Panasonic is one of the very few manufacturers still making both LCDs and plasmas – Sony, for example, has long since hitched its star to LCD. Its reasoning is simple: LCD suits smaller screens best, while for anything big, plasma is where it’s at.

But the new TX-37LZD70 blurs that boundary in no uncertain terms. It’s the largest LCD TV Panasonic has made to date, putting it firmly into territory the company previously reserved exclusively for plasma panels. Not only that, but it’s pitched head-to-head with a same-sized plasma rival from within the Panasonic camp, the TH-37PX70.  

So what gives? Simple answer: market forces. Pressure to adopt 1920×1080 Full HD resolution has driven Panasonic to introduce a new range of Full HD sets. The PZ-series plasmas are priced to sit slightly above its HD-Ready PX-series 42in and 50in panels. The LZD-series LCD does same ‘bigger brother’ job for its 37in plasma sibling, but Panasonic has made the switch to LCD simply because packing all those pixels into a 37in plasma screen was just too difficult.

Mediocre looks

So, now you know the history – what about the set itself? It’s an elegant enough design, if not as sultry as the best LCDs from Samsung or Sony. The chassis seems wider than is ideal, with a bit too much frame around the screen.

It’s well-enough equipped for the cash though. Aside from the high resolution, you get a Freeview tuner, an SD card reader and a PC input, plus Panasonic’s well-developed Viera Link system network bus. The only downside is that there are only two HDMIs, which seems mean in the modern market.

Set-up is a doddle. This being a Panasonic, it starts to auto-install the minute you pop in an aerial, and the process takes mere minutes. The remote, while no beauty, is also superbly laid out.

Cinematic pictures

And the image quality? Largely fabulous. Panasonic has clearly made strenuous efforts to endow its largest LCD screen with something of the black depth and contrast feel of its acclaimed plasmas: the LZD70 is notably richer and more involving ‘out of the box’ than, say, a Samsung.

Of course, once you’ve fine-tuned things a little the gap closes a tad, but the Panasonic continues to impress. It’s sharp and natural to look at, even with off-air TV. Motion-handling is swift and assured, and support for 24fps video from HD-DVD or Blu-ray assures a nicely cinematic feel when you’re watching movies.

The downside – and there had to be one – comes when watching night scenes: watch the final third of The Bourne Ultimatum, and you’ll struggle to make out the action. Predictably, Panasonic’s cheaper, lower-resolution plasma alternative looks far better here.

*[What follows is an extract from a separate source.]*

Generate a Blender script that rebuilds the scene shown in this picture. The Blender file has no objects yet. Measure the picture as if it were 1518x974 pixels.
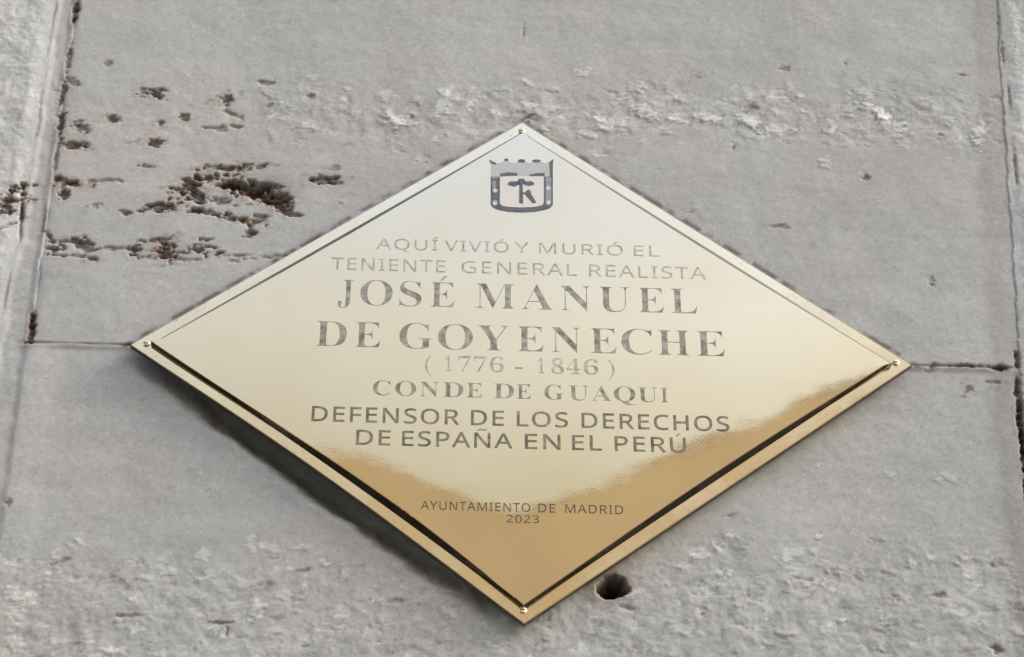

Should that put you off? Not necessarily. We can’t think of any LCD that can go toe-to-toe with a plasma with that sort of material. For almost everything else that you want to watch, including gaming, this is a cracking TV. It also sounds better than the plasma – that wide chassis gives plenty of space for two decent, properly spaced loudspeakers, which ensure a good stereo image and fair bass for a flat TV.